Friday, August 27, 2010

I'm not the bread and the knife. Not even close.

My fiance and I picked up our wedding bands last night. Despite a month of hassle from Jared "the Galleria of Jewelry", who managed to screw up David's ring three times, it did feel really good to have the rings in our hands at last. So much of wedding planning is about the party--the food, the colors, the music, etc. It's nice to have a reminder that the whole point of the wedding is the actual marriage, the promises we make to each other and what the rings symbolize. While thinking of the wedding as an event makes me nervous, I can't wait to be married.

Two of Jared's three screw-ups were related to the inscription, which is from a line from a poem by e.e. cummings that we are having read at the ceremony. Yup, one was a capitalization error (and the first time they left the first word off entirely). My wedding band was ordered from Rogers & Hollands, and while they stumbled a little over the capitalization, the engravers contacted the store to clarify it, and the band was done correctly the first time.

It's important to me to have a poem read at the ceremony, something beautiful and artful. Love poetry is tough because the sentimentality usually makes me uncomfortable. But every time I read this poem, I feel a little flutter, because it is so beautiful and simple, and it expresses a sentiment that I want our marriage always to embody. Can you guess which e.e. cummings poem I chose to have read?

I got to thinking about this because this morning a Facebook friend posted a Youtube video of a 3-year-old reciting the poem "Litany" by Billy Collins. I can't watch videos at work, but I'm sure the kid in the video is both cute and hilarious. I did Google "Litany," though, and read it.

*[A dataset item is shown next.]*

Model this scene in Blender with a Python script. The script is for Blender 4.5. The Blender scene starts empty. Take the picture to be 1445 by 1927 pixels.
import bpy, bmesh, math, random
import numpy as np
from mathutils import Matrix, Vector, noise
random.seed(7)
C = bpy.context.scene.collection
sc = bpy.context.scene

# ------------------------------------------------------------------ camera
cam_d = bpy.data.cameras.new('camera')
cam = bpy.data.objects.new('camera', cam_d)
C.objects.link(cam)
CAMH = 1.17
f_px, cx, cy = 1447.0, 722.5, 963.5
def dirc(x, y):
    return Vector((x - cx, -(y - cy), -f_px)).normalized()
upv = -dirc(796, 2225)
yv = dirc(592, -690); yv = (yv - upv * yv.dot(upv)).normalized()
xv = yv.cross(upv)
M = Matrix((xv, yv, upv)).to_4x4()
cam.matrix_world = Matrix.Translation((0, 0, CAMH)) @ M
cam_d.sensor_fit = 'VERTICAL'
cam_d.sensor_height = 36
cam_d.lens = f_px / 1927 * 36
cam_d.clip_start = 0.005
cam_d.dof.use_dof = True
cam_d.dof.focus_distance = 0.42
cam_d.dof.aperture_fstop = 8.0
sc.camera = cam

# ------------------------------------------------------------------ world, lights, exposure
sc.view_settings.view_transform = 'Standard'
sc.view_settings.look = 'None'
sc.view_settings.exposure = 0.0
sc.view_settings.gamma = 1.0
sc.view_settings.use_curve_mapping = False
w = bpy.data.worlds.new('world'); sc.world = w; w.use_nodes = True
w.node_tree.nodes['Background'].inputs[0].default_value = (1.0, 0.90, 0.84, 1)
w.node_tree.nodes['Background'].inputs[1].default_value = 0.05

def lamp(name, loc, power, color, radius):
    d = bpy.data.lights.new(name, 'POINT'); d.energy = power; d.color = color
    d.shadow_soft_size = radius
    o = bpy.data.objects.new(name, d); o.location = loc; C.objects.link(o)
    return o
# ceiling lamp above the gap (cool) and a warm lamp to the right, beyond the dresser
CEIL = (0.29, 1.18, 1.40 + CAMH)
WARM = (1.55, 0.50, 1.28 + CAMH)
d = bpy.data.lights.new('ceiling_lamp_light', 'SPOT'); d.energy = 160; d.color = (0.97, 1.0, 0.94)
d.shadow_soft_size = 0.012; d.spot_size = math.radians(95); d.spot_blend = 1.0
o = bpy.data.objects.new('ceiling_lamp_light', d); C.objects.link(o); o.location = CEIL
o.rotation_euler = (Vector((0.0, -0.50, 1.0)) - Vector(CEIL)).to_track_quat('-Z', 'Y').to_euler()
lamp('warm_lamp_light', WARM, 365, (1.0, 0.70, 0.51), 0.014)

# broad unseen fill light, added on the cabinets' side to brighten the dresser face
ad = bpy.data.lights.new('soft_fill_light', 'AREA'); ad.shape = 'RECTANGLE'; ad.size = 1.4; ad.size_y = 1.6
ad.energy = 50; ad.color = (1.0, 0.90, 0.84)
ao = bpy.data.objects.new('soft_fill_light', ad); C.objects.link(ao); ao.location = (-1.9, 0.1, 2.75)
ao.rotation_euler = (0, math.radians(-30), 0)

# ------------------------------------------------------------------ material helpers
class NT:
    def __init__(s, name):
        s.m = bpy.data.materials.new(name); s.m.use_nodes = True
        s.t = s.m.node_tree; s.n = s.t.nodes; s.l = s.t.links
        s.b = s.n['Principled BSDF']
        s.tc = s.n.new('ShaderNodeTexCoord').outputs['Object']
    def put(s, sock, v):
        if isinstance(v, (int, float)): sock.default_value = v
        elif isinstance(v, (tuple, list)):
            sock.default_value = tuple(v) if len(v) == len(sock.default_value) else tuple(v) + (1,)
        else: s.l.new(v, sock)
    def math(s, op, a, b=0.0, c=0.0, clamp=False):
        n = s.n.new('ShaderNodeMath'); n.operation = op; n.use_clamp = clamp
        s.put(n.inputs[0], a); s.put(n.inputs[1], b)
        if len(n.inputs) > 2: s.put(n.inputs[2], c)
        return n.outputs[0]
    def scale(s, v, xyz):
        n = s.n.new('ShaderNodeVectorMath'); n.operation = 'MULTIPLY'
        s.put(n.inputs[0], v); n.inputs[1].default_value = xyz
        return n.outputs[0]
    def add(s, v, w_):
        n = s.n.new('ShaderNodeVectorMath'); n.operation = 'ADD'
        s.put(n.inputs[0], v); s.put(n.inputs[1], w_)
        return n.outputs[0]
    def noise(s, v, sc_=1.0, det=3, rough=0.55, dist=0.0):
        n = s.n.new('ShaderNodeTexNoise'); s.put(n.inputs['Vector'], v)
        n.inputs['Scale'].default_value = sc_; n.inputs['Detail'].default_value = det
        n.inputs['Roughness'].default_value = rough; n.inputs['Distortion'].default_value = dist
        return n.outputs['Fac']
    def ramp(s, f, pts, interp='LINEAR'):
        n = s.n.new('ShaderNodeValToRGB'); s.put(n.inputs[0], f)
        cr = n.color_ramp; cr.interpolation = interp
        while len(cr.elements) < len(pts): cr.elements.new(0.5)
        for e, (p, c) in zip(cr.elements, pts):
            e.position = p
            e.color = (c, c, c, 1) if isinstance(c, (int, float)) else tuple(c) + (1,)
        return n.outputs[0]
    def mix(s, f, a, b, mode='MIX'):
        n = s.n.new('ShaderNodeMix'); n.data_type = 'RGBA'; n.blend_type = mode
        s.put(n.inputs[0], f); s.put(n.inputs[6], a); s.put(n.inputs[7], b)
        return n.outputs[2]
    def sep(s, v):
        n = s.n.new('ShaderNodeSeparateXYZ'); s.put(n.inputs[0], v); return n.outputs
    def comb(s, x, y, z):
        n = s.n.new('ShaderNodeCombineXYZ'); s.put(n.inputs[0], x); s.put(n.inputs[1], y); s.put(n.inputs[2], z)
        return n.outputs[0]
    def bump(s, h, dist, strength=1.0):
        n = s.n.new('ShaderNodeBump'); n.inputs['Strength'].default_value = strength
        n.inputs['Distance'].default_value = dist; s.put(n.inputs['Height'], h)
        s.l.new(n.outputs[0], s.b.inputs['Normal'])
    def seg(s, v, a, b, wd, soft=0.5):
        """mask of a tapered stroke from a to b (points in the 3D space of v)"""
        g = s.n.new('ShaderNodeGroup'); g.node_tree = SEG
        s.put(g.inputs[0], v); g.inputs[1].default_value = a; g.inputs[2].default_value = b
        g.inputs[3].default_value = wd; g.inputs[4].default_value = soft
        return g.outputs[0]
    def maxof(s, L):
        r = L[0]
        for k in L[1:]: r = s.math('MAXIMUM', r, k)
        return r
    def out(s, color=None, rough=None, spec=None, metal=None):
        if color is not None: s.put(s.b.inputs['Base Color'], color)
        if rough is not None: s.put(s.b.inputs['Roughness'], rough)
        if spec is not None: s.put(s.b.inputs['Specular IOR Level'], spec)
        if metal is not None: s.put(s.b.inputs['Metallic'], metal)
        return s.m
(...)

Generally, I find Colllins' work clever but empty, and this poem is no exception. It is a poem which mocks an overused trope in love poetry, and while I am no fan of either overused tropes or love poetry, there is something about it that makes me uncomfortable. Does language Collins mocks edge too close to what I love about the cummings poem we picked for our wedding ceremony? There are few if any rules that cannot be broken in poetry--the reason many people repeat something badly is because a few people did it extremely well. Should I be grateful to Collins for pointing out how more recent poems have cheapened the language cummings used in 1958? I doubt he was the first to use that turn of phrase, but a lot of mid-twentieth century poets used language that no one could get away with today. Or do I just wish that Collins' poem was simply... better?